Nietzsche came up with the ultimate symbolism for this process, of personal and social liberation, when he writes of a time to leave the safety of 'dry land', get 'on board ship' and voyage out 'into uncharted seas'. He makes good use of the traditional metaphor of the Ocean, as Chaos and the Void, throughout his works. Ultimately his mission is to find 'new land' across this imaginal Ocean, or die in the process, but it was the journey and the Ocean itself, with all its potentials and dangers, which fascinated him most of all. Elsewhere he refers to his lonely strolls in the mountains in the same vein, using this as a 'transcendental' metaphor. But his most influential symbolism arose when he combined these two ideas (perhaps under the influence of the contemporary popularity of Jules Verne) into theimagery of the 'aeronauts of the spirit'.

It was not a great leap of the imagination for 20th century intellectuals influenced by Nietzsche to extend this symbolism into its ultimate form. The journey beyond Earth itself into deep space. Some of the first manifestations of this were amongst the Russian nihilist and anarchist artists of the turn of the century, who saw space (as the region beyond the atmosphere) as a zone of absolute freedom, or even the locale of the sublime. This latter view influenced the Russian anarchist artist Malevich, who wrote of 'breaking the blue boundary of the sky' and a 'swimming in the sea of infinity'. Alas, these ideas often contained elements of a mystical essentialism, and it was only in Dada (partly influenced by the earlier Russians) that the Void really began to be presented in art.

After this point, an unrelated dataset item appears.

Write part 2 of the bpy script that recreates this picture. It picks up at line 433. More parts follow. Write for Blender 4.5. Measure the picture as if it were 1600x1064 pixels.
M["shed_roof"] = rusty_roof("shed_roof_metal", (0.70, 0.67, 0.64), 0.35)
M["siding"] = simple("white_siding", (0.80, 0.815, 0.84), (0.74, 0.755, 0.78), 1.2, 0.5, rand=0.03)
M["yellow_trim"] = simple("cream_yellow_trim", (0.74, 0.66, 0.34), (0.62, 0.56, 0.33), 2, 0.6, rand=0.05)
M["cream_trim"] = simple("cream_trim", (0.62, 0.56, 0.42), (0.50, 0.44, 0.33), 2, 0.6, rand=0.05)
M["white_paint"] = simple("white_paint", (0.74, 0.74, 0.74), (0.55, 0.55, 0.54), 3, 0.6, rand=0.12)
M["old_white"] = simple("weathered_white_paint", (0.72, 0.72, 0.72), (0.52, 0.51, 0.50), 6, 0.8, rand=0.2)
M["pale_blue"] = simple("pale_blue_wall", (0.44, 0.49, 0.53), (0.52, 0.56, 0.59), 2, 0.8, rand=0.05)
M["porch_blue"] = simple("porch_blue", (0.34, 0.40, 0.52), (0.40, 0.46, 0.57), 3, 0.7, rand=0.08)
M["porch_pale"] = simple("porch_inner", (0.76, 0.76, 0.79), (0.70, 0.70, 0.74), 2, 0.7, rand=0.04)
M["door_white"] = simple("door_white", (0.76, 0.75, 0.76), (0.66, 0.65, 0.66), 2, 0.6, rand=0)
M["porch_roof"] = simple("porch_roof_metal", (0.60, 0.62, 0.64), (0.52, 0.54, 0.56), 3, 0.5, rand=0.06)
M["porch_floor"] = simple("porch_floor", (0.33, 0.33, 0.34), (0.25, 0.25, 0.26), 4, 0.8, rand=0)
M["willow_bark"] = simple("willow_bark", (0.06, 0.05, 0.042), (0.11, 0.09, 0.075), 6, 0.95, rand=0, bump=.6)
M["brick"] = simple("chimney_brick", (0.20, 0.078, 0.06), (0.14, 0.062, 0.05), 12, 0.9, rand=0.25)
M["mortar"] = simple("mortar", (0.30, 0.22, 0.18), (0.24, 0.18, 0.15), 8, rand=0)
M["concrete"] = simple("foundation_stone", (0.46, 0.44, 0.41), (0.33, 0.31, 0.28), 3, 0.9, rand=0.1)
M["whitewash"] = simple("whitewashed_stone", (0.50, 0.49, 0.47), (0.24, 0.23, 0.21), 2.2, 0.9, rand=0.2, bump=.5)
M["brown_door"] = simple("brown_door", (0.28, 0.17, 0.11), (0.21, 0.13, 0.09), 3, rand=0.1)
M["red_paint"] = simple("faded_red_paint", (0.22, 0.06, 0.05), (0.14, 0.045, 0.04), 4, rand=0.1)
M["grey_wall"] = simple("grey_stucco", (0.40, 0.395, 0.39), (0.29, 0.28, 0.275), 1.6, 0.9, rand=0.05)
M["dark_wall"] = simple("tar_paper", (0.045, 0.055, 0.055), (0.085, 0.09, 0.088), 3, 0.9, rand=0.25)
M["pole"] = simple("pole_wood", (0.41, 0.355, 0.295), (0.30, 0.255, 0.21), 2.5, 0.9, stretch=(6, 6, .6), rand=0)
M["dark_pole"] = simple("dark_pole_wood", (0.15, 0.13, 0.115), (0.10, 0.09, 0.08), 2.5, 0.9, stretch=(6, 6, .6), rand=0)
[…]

Much later the beatnik idol William Burroughs when commenting on the space race restated the metaphor when he said, ''Space is dream … Why move a PX with all your dreary verbal preconceptions to the moon? To travel in space you must leave the old verbal garbage behind: God talk, priest talk, mother talk, family talk, party talk, country talk. You must learn to exist with no religion, no country … You must learn to see what is in front of you with no preconceptions.'' Around the same time the Scottish wing of the Situationist International, Alexander Trocchi, was also playing with the metaphor and declaring himself an 'astronaut of inner space'. These ideas of Burroughs and Trocchi were to have a lasting effect on contemporary counter culture.

Space is the perfect metaphor for the Void. Reaching it certainly isn't easy, even after we have summoned up the courage to leave the safety of a stable world, a considerable amount gravity has to be overcome before we are free of the Earth's strong attraction. Once in space though we enter the free-fall of zero gravity and begin our liberation from terrestrial limitation. An aspect of the metaphor profitably elaborated on by Timothy Leary, who described it as the hedonic conquest of gravity, the 'turn-on' state, comparable with the Zen buddhist metaphor of enlightenment as a ''Floating …. One foot above the ground''. Mystical speculations aside, it is interesting that Leary's other, more scientific, observation, that 85% of astronauts have entered altered states of consciousness as a result of space travel, may mean that space is more than just a metaphor for the Void, or perhaps rather, that it has incredibly symbolic power [But fucking on hash is cheaper. ED]. And certainly the potential inherent in space exploration has real, material consequences as well as symbolic meaning. As groups like the AAA have pointed out in recent years, with their entertaining presentation of both the abstract and concrete significance of space travel.

Another aspect of the space metaphor is that once in free-fall it is very easy to become captivated by the gravitating effects of nearby planets, particularly the one we recently escaped. Even astronauts can get trapped in orbit, a state that may ultimately lead to a very hard fall back down to Earth. Deep interstellar space alone frees us from these gravitational

dangers (though it is only in the intergalactic regions that we are entirely free of significant influence, but here we also lack stars to guide us. And life without ideals is difficult). The Void of space is as much of an abyss as any Void but dangers here are of an extreme sort, ranging from the annihilation of all matter and form in the absolute Void of a collapsed star, through the destruction inherent in approaching too close to an active one, to the alienation, impatient tedium and apparent pointlessness of a decades long journey between two. The worst danger however is the overreaction of the weak spirited to such extreme conditions, and lack of orientation, in the creation of rigid local structures (prophesized in Sci Fi visions of a technocratic and militaristic 'star fleet'). A process that eventually fixates life and throws it into conflict with all that is outside it.

Fortunately no one can live in the Void forever, and the aim here as in all journey's is to reach other worlds. But the emphasis will be on the plural. Whether we choose to live on a new planet orbiting some distant star, an artificial, private space station in permanent orbit around it, in worlds orbiting other stars or travel nomadically between all of these, our alternatives will be endless.